GIVEN MATERIAL:
——————

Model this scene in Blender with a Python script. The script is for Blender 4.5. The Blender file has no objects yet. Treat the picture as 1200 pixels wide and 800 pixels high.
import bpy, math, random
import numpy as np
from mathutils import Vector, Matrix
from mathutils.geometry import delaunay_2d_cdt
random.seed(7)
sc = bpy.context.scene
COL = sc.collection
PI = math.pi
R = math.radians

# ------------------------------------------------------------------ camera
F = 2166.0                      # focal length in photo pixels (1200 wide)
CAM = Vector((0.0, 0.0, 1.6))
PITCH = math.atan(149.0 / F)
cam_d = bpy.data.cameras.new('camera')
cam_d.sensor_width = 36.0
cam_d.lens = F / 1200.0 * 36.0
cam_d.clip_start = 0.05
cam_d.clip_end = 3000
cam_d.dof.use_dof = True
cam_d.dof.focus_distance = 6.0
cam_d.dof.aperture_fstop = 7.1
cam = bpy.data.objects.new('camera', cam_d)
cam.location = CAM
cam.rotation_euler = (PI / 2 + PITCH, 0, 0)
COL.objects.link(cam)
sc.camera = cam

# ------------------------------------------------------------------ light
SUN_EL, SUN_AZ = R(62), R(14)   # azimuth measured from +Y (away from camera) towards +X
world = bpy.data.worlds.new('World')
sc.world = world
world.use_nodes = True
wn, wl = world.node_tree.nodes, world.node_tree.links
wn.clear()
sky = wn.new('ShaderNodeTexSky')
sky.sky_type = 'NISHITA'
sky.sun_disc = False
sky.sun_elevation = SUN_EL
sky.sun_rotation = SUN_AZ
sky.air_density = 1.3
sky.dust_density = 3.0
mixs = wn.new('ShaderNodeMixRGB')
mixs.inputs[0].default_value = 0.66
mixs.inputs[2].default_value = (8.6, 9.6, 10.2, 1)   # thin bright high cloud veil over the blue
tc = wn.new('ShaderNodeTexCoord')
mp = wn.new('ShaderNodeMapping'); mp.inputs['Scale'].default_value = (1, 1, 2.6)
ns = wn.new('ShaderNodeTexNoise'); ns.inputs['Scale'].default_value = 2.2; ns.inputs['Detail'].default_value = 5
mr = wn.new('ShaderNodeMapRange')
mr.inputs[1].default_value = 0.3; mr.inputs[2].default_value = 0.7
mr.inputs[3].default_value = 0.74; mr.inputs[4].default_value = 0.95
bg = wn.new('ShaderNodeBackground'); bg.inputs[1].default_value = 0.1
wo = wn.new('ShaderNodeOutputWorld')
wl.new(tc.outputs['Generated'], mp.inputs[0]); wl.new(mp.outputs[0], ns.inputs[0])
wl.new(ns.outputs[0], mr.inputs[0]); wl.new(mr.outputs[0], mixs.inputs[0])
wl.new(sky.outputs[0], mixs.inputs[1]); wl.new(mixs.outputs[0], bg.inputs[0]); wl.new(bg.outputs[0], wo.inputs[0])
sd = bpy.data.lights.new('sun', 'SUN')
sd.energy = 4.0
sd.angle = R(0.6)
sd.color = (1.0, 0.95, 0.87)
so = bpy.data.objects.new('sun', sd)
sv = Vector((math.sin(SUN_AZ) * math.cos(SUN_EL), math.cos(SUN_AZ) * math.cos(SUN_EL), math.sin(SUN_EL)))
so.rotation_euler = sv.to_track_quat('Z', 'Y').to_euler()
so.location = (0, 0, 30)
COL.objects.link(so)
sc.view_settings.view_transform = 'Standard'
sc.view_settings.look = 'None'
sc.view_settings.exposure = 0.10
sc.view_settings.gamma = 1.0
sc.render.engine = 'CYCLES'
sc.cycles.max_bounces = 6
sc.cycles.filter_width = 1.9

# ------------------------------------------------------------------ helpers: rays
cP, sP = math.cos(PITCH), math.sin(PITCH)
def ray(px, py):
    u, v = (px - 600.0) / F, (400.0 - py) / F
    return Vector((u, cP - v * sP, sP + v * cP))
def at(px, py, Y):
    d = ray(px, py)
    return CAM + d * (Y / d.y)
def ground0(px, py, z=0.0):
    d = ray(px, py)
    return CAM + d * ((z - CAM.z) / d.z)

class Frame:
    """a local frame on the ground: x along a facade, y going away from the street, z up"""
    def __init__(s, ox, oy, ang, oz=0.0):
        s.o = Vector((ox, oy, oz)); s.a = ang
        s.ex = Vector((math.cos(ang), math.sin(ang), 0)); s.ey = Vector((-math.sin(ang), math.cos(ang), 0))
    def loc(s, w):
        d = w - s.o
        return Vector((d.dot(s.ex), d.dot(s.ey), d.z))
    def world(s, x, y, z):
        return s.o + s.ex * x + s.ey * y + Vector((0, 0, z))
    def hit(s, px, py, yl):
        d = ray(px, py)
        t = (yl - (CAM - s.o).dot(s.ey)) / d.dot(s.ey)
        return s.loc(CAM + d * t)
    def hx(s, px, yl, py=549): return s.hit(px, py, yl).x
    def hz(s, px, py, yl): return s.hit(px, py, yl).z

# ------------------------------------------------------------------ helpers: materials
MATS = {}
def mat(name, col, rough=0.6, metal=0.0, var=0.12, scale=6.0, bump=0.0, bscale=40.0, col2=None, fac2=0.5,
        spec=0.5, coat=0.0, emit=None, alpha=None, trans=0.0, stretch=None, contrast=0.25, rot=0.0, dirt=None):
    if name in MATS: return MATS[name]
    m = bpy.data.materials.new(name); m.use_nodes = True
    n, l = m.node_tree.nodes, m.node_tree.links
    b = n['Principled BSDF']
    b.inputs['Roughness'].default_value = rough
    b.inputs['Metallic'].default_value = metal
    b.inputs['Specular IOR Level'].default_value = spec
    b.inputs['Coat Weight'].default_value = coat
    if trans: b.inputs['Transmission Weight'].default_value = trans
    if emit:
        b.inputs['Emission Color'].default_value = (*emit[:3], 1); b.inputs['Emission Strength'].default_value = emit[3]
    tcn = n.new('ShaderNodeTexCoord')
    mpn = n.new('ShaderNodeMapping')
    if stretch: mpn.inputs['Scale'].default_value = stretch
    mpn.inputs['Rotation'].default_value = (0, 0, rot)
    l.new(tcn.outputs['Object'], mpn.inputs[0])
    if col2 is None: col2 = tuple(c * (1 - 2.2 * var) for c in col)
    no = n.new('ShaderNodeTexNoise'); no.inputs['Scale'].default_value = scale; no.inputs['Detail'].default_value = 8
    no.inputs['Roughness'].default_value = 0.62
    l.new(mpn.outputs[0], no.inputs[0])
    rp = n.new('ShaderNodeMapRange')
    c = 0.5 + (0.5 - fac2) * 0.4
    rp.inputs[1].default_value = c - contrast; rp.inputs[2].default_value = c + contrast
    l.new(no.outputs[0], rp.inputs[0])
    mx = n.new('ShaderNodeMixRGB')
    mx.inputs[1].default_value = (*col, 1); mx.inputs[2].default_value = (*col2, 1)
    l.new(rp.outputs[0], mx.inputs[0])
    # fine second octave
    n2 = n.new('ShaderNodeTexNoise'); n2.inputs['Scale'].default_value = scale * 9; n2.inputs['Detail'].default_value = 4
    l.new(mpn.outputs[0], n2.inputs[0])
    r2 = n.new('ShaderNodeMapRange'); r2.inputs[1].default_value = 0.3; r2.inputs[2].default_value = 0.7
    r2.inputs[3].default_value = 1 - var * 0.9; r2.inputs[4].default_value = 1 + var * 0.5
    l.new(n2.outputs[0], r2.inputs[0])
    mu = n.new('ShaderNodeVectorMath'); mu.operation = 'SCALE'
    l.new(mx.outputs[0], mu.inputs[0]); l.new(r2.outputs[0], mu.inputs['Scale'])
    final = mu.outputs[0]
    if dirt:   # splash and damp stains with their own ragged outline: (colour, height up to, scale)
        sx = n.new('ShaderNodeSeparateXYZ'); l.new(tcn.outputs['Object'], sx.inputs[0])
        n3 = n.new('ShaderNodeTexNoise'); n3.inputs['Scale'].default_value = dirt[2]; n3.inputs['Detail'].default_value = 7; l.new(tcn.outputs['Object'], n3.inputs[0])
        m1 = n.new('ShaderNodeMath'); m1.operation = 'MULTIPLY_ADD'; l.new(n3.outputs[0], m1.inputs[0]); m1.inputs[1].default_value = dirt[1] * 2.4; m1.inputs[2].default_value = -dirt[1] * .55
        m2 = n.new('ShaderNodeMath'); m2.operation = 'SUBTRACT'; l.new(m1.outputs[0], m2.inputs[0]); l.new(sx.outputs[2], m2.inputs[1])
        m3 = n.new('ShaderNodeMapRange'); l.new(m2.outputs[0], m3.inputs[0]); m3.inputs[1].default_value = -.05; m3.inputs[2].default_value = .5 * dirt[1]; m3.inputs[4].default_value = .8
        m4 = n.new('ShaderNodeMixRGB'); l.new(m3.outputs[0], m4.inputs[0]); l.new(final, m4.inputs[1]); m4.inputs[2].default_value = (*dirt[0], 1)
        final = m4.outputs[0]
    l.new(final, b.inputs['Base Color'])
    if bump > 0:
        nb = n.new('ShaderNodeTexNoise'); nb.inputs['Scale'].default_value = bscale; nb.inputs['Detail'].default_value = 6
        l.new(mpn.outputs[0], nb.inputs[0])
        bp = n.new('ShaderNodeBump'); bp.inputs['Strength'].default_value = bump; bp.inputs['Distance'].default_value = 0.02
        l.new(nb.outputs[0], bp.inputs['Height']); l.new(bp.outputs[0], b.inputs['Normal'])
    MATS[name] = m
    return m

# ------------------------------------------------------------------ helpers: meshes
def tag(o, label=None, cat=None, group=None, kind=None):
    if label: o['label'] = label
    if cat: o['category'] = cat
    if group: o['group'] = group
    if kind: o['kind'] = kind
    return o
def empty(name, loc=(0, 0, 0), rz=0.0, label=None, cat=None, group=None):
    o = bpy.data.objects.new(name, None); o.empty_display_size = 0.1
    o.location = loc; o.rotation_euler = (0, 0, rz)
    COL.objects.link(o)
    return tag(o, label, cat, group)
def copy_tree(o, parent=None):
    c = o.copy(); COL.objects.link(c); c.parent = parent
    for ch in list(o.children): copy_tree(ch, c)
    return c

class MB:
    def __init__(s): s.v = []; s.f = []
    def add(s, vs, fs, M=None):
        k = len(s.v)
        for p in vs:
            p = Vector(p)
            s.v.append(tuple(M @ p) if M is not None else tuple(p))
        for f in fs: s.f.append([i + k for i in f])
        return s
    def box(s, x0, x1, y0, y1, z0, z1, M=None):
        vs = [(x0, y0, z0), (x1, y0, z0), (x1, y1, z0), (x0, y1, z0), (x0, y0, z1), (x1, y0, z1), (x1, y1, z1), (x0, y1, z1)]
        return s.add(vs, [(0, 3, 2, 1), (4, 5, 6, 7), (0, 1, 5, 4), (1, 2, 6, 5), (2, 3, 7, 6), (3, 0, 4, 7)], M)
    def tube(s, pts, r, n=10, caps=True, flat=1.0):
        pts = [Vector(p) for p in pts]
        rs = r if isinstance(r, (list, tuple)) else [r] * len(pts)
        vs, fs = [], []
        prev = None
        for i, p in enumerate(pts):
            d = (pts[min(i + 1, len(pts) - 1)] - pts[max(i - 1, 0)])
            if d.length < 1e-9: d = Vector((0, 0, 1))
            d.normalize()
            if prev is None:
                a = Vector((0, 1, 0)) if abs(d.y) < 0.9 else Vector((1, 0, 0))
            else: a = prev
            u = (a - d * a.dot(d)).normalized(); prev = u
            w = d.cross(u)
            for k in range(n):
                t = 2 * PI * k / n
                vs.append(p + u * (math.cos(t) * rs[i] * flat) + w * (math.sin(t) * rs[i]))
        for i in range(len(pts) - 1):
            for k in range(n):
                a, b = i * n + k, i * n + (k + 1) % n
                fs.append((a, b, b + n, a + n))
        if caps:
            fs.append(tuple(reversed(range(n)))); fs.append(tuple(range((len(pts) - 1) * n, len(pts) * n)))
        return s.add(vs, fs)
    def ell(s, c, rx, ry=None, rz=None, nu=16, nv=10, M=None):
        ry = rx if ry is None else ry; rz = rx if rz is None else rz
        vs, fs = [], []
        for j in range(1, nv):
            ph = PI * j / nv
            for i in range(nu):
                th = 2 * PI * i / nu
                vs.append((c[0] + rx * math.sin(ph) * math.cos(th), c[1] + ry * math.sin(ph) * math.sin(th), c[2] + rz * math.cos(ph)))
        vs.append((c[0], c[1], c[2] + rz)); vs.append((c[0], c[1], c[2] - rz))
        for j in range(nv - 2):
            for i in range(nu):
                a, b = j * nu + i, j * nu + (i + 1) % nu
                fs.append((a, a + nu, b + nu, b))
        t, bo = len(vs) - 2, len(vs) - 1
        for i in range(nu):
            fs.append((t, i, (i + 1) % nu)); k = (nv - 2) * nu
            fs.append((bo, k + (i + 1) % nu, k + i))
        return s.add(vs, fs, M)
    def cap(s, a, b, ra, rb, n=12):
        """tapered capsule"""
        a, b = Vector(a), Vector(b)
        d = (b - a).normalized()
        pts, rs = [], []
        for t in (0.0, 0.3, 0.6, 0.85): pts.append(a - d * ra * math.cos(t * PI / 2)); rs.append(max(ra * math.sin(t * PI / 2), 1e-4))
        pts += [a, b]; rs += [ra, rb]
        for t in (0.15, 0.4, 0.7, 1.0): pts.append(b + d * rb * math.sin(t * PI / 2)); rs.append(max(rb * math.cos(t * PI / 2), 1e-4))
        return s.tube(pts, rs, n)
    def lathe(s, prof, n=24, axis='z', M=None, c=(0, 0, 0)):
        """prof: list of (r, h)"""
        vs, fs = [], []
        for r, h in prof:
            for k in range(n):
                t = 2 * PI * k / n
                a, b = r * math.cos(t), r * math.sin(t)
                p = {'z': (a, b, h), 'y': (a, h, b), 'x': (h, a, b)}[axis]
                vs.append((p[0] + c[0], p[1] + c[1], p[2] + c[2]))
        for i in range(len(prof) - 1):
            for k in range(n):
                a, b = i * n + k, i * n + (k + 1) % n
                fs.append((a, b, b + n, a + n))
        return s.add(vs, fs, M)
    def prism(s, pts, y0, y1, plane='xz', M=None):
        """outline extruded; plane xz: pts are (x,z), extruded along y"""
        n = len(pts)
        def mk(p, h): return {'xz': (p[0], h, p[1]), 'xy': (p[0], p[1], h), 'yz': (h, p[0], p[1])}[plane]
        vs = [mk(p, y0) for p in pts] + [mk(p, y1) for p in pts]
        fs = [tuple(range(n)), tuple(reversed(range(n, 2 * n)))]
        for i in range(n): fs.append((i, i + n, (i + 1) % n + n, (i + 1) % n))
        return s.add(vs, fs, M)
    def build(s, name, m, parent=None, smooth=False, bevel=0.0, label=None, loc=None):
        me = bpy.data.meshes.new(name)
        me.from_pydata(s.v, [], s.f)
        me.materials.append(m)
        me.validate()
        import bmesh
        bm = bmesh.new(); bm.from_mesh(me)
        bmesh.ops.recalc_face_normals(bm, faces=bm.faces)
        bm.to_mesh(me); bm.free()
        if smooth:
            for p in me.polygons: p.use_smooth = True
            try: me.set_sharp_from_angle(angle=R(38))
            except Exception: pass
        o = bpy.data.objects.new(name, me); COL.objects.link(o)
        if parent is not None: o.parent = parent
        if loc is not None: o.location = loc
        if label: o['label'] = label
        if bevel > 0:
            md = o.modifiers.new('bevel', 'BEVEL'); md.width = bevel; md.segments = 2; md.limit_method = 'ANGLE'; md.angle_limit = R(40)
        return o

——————

AIM: Everything from the first line above up to and including the line that contains "R = math.radians" should be printed exactly; please print only that.

ANSWER BELOW:
Model this scene in Blender with a Python script. The script is for Blender 4.5. The Blender file has no objects yet. Treat the picture as 1200 pixels wide and 800 pixels high.
import bpy, math, random
import numpy as np
from mathutils import Vector, Matrix
from mathutils.geometry import delaunay_2d_cdt
random.seed(7)
sc = bpy.context.scene
COL = sc.collection
PI = math.pi
R = math.radians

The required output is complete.